BRTI Tunggu Putusan Kartel SMS Inkracht
Berita

BRTI Tunggu Putusan Kartel SMS Inkracht

Pemerintah tidak akan menentukan range batas bawah maupun batas atas tarif SMS pascaputusan KPPU. Alasannya hal itu tergantung pada mekanisme pasar.

M-4/Sut
Bacaan 2 Menit

Sumber: Teligen

Mengenai kerugian konsumen sebesar Rp2,8 trilyun yang disampaikan KPPU dalam putusannya, Basuki nampaknya juga belum mau mengambil keputusan. "Kerugian konsumen dikaji dulu. Posisi BRTI tidak untuk menjustifikasi angka itu benar atau salah," imbuhnya.
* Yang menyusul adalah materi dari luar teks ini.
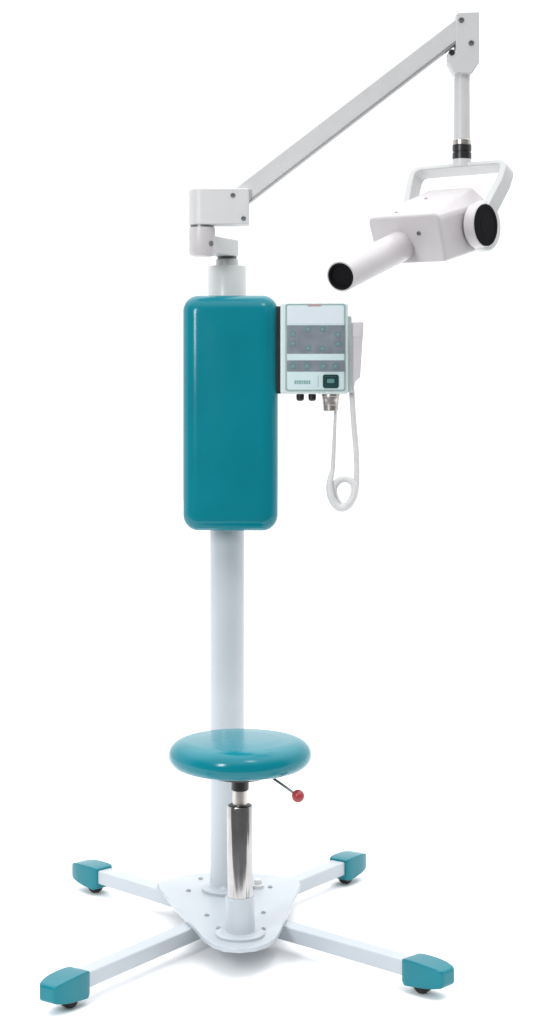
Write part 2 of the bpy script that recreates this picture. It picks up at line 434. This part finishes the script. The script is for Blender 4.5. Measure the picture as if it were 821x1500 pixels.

Dihubungi terpisah, pengamat ekonomi dan telekomunikasi dari Centre for Strategic and International Studies (CSIS) M Udin Silalahi menilai putusan KPPU sudah tepat. "Kalau memang mereka (operator telekomunikasi, red) melakukan kartel, itu memang harus dihukum," tegasnya, Senin (23/6).
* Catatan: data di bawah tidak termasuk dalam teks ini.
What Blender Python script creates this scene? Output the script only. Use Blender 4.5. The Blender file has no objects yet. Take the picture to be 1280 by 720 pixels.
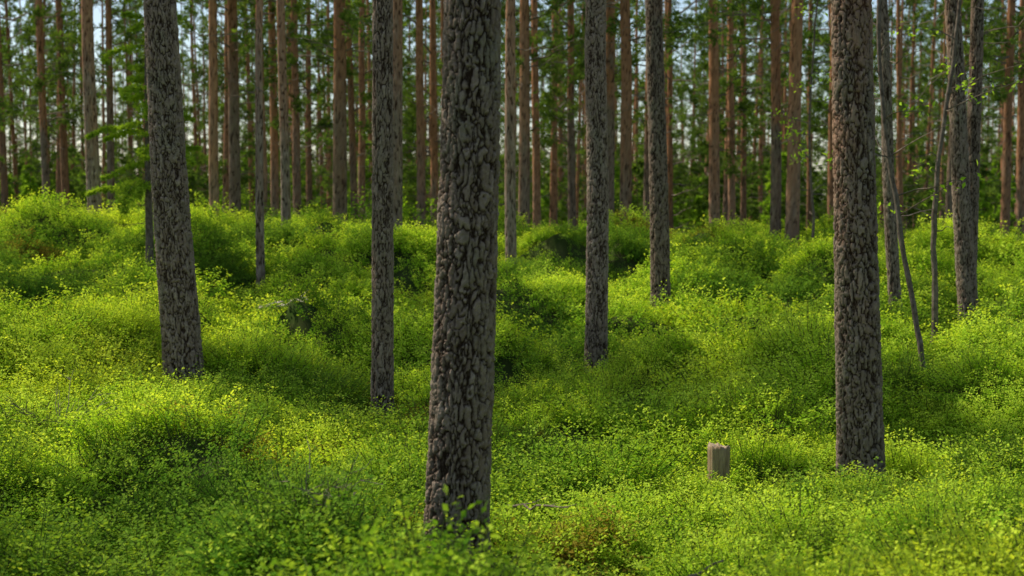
import bpy, math, numpy as np
from mathutils import Vector
S=bpy.context.scene
rng=np.random.default_rng(7)
# ---------------------------------------------------------------- noise utils
def h3(ix,iy,iz,seed=0):
    ix=ix.astype(np.int64).astype(np.uint64);iy=iy.astype(np.int64).astype(np.uint64);iz=iz.astype(np.int64).astype(np.uint64)
    m=np.uint64(0xffffffff)
    h=(ix*np.uint64(374761393)+iy*np.uint64(668265263)+iz*np.uint64(2246822519)+np.uint64(seed*974634777+12345))&m
    h=((h^(h>>np.uint64(13)))*np.uint64(1274126177))&m
    h=((h^(h>>np.uint64(15)))*np.uint64(2654435761))&m
    h=h^(h>>np.uint64(16))
    return h.astype(np.float64)/4294967296.0
def vnoise(x,y,z,seed=0):
    x=np.asarray(x,float);y=np.asarray(y,float)+0*x;z=np.asarray(z,float)+0*x
    ix,iy,iz=np.floor(x),np.floor(y),np.floor(z)
    fx,fy,fz=x-ix,y-iy,z-iz
    fx=fx*fx*(3-2*fx);fy=fy*fy*(3-2*fy);fz=fz*fz*(3-2*fz)
    r=0
    for a in (0,1):
        for b in (0,1):
            for c in (0,1):
                w=(fx if a else 1-fx)*(fy if b else 1-fy)*(fz if c else 1-fz)
                r=r+w*h3(ix+a,iy+b,iz+c,seed)
    return r*2-1
def fbm(x,y,z,oct=4,seed=0):
    s=0;a=1;t=0
    for o in range(oct):
        s=s+a*vnoise(x*2**o,y*2**o,z*2**o,seed+o);t+=a;a*=.5
    return s/t
def voro(x,y,z,seed=0):
    ix,iy,iz=np.floor(x),np.floor(y),np.floor(z)
    f1=np.full(x.shape,9.);f2=np.full(x.shape,9.);cid=np.zeros(x.shape)
    for a in (-1,0,1):
        for b in (-1,0,1):
            for c in (-1,0,1):
                jx,jy,jz=ix+a,iy+b,iz+c
                px=jx+h3(jx,jy,jz,seed);py=jy+h3(jx,jy,jz,seed+1);pz=jz+h3(jx,jy,jz,seed+2)
                d=np.sqrt((px-x)**2+(py-y)**2+(pz-z)**2)
                k=d<f1
                f2=np.where(k,f1,np.minimum(f2,d));cid=np.where(k,h3(jx,jy,jz,seed+3),cid);f1=np.where(k,d,f1)
    return f1,f2,cid
def voro2(x,y,seed=0):
    ix,iy=np.floor(x),np.floor(y);z0=ix*0;f1=np.full(x.shape,9.);cid=z0.copy()
    for a in (-1,0,1):
        for b in (-1,0,1):
            jx,jy=ix+a,iy+b
            d=np.hypot(jx+h3(jx,jy,z0,seed)-x,jy+h3(jx,jy,z0,seed+1)-y)
            k=d<f1;cid=np.where(k,h3(jx,jy,z0,seed+3),cid);f1=np.where(k,d,f1)
    return f1,cid
def sst(a,b,x):
    t=np.clip((x-a)/(b-a),0,1);return t*t*(3-2*t)
# ---------------------------------------------------------------- mesh utils
def mkmesh(name,V,Q,mats,midx=None,attrs=None,smooth=False):
    me=bpy.data.meshes.new(name)
    V=np.asarray(V,np.float32);Q=np.asarray(Q,np.int32)
    me.vertices.add(len(V));me.vertices.foreach_set("co",V.ravel())
    me.loops.add(Q.size);me.loops.foreach_set("vertex_index",Q.ravel())
    me.polygons.add(len(Q));me.polygons.foreach_set("loop_start",np.arange(0,Q.size,Q.shape[1],dtype=np.int32))
    for m in mats: me.materials.append(m)
    if midx is not None: me.polygons.foreach_set("material_index",np.asarray(midx,np.int32))
    me.polygons.foreach_set("use_smooth",np.full(len(Q),smooth))
    me.update(calc_edges=True)
    for k,v in (attrs or {}).items():
        a=me.attributes.new(k,'FLOAT','POINT');a.data.foreach_set("value",np.asarray(v,np.float32))
    return me
class Acc:
    def __init__(s): s.V=[];s.Q=[];s.M=[];s.T=[];s.n=0
    def add(s,V,Q,m,t=None):
        s.V.append(V);s.Q.append(Q+s.n);s.M.append(np.full(len(Q),m));s.T.append(np.full(len(V),.5) if t is None else t);s.n+=len(V)
    def mesh(s,name,mats,smooth=False,attr="tint"):
        return mkmesh(name,np.concatenate(s.V),np.concatenate(s.Q),mats,np.concatenate(s.M),{attr:np.concatenate(s.T)},smooth)
def tube(P,R,sides=4):
    P=np.asarray(P,float);n=len(P)
    T=np.gradient(P,axis=0);T/=np.linalg.norm(T,axis=1)[:,None]+1e-9
    ref=np.array([0,0,1.]) if abs(T[0,2])<.8 else np.array([1.,0,0])
    A=np.cross(T,ref);A/=np.linalg.norm(A,axis=1)[:,None]+1e-9;B=np.cross(T,A)
    th=np.linspace(0,2*np.pi,sides,endpoint=False)
    V=P[:,None,:]+np.asarray(R)[:,None,None]*(np.cos(th)[None,:,None]*A[:,None,:]+np.sin(th)[None,:,None]*B[:,None,:])
    i=np.arange(n-1)[:,None]*sides;j=np.arange(sides)[None,:];j2=(j+1)%sides
    Q=np.stack([i+j,i+j2,i+j2+sides,i+j+sides],-1).reshape(-1,4)
    return V.reshape(-1,3),Q
def norm(a): return a/(np.linalg.norm(a,axis=-1,keepdims=True)+1e-9)
def blades(P,D,L,W,N,midf=.45):
    Sd=norm(np.cross(D,N));L=L[:,None];W=W[:,None]
    up=norm(np.cross(Sd,D))
    v0=P;v2=P+D*L;m=P+D*L*midf+up*L*.06
    V=np.stack([v0,m+Sd*W*.5,v2,m-Sd*W*.5],1).reshape(-1,3)
    return V,np.arange(len(P)*4).reshape(-1,4)
def obj(name,me,loc=(0,0,0),parent=None,coll=None):
    o=bpy.data.objects.new(name,me);o.location=loc
    (coll or S.collection).objects.link(o)
    if parent: o.parent=parent
    return o
# ---------------------------------------------------------------- materials
def newmat(name):
    m=bpy.data.materials.new(name);m.use_nodes=True;nt=m.node_tree;nt.nodes.clear()
    return m,nt,nt.nodes,nt.links
def ramp(n,cols,fac=None,links=None):
    r=n.new('ShaderNodeValToRGB');e=r.color_ramp.elements
    e[0].position=cols[0][0];e[0].color=(*cols[0][1],1);e[1].position=cols[-1][0];e[1].color=(*cols[-1][1],1)
    for p,c in cols[1:-1]:
        q=e.new(p);q.color=(*c,1)
    if fac is not None: links.new(fac,r.inputs[0])
    return r
def mixc(n,l,f,a,b,mode='MIX'):
    x=n.new('ShaderNodeMix');x.data_type='RGBA';x.blend_type=mode
    for s,v in ((0,f),(6,a),(7,b)):
        if isinstance(v,(int,float)): x.inputs[s].default_value=v
        elif isinstance(v,tuple): x.inputs[s].default_value=(*v,1)
        else: l.new(v,x.inputs[s])
    return x.outputs[2]
def math_(n,l,op,a,b=0):
    x=n.new('ShaderNodeMath');x.operation=op
    for s,v in ((0,a),(1,b)):
        if isinstance(v,(int,float)): x.inputs[s].default_value=v
        else: l.new(v,x.inputs[s])
    return x.outputs[0]
def noise(n,l,vec,scale,detail=3,rough=.5):
    x=n.new('ShaderNodeTexNoise');x.inputs['Scale'].default_value=scale;x.inputs['Detail'].default_value=detail;x.inputs['Roughness'].default_value=rough
    l.new(vec,x.inputs['Vector']);return x.outputs[0]
def leafmat(name,cols,trans=(1.1,1.0,.6),patch=None):
    # thin leaf: reflected part (diffuse) + transmitted part (translucent)
    m,nt,n,l=newmat(name)
    at=n.new('ShaderNodeAttribute');at.attribute_name='tint'
    oi=n.new('ShaderNodeObjectInfo')
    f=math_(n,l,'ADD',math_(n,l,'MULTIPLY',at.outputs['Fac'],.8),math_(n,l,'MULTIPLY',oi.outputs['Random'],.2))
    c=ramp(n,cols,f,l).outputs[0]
    if patch:
        pa=n.new('ShaderNodeAttribute');pa.attribute_type='INSTANCER';pa.attribute_name='pt';nz=pa.outputs['Fac']
        for lo,hi,col,amt in patch:
            fr=n.new('ShaderNodeMapRange');fr.inputs[1].default_value=lo;fr.inputs[2].default_value=hi;fr.inputs[4].default_value=amt
            l.new(nz,fr.inputs[0]);c=mixc(n,l,fr.outputs[0],c,col)
    d=n.new('ShaderNodeBsdfDiffuse');l.new(c,d.inputs[0])
    o=n.new('ShaderNodeOutputMaterial')
    if trans is None: l.new(d.outputs[0],o.inputs[0]);return m
    t=n.new('ShaderNodeBsdfTranslucent')
    tc=mixc(n,l,1.0,c,trans,'MULTIPLY');l.new(tc,t.inputs[0])
    a=n.new('ShaderNodeAddShader');l.new(d.outputs[0],a.inputs[0]);l.new(t.outputs[0],a.inputs[1])
    l.new(a.outputs[0],o.inputs[0]);return m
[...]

Menurutnya, kasus ini timbul lantaran pemerintah belum mengeluarkan aturan soal interkoneksi tarif SMS. "Para operator itu tidak paham betul, karena belum ada peraturannya," ujar Udin. Dia menyarankan pemerintah segera mengatur masalah tersebut. "Nggak perlu menunggu sampai putusannya inkracht. Kalau menunggu inkracht harus menunggu beberapa waktu lagi. Di semua negara (interkoneksi) juga diatur," terangnya menanggapi pernyataan Basuki yang baru akan bertindak setelah putusan KPPU ini bekekuatan hukum tetap.
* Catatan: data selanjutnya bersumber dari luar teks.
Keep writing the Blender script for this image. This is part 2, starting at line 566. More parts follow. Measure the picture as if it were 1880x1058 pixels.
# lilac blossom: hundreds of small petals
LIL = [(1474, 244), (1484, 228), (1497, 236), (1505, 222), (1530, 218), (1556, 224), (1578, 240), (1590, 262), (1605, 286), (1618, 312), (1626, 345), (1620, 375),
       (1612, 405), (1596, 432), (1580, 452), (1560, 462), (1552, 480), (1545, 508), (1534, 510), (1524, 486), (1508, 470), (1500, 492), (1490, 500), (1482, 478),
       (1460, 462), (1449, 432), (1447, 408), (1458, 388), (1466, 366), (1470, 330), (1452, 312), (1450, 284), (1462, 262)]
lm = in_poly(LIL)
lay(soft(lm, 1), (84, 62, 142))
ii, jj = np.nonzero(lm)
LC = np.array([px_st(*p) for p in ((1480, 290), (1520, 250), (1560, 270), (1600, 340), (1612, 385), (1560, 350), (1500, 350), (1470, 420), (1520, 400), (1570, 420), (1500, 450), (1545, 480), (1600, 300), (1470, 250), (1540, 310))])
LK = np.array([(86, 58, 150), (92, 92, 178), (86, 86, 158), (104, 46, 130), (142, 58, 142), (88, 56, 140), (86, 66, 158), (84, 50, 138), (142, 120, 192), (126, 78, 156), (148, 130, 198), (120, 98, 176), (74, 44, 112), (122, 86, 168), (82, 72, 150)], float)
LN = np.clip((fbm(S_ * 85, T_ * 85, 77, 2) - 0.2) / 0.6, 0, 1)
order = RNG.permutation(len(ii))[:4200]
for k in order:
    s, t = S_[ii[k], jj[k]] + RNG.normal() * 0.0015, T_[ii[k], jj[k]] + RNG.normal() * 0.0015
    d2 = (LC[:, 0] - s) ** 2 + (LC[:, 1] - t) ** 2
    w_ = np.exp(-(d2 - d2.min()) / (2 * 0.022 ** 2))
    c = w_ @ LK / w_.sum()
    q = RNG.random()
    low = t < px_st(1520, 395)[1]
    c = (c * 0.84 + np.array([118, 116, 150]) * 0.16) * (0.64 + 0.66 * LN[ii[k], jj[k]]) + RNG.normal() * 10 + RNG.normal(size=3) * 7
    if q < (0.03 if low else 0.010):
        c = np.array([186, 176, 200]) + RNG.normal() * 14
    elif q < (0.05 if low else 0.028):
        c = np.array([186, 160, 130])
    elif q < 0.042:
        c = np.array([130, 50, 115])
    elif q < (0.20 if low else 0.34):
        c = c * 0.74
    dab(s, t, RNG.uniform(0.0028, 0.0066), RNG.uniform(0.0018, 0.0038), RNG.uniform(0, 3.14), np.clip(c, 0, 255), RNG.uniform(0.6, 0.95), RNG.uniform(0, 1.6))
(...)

Sekedar mengingatkan, KPPU kembali mengeluarkan putusan yang cukup mengejutkan bagi industri telekomunikasi. Dalam putusan kartel SMS pekan lalu, KPPU menyatakan lima perusahaan telekomunikasi terbukti melanggar Pasal 5 UU No 5/1999 tentang Larangan Praktek Monopoli dan Persaingan Usaha Tidak Sehat (UU Anti Monopoli). Mereka adalah PT Excelcomindo Pratama Tbk (XL), PT Telekomunikasi Selular (Telkomsel), PT Telekomunikasi Indonesia Tbk (Telkom), PT Bakrie Telecom (Btel), PT Mobile-8 Telecom Tbk (Mobile-8) dan PT Smart Telecom (Smart). Kecuali Smart, para pelaku usaha tersebut didenda KPPU dengan kisaran Rp4-25 milyar. Denda dikenakan lantaran kelimanya terbukti melakukan kartel tarif SMS antar sesama operator sehingga konsumen dirugikan Rp2,8 trilyun.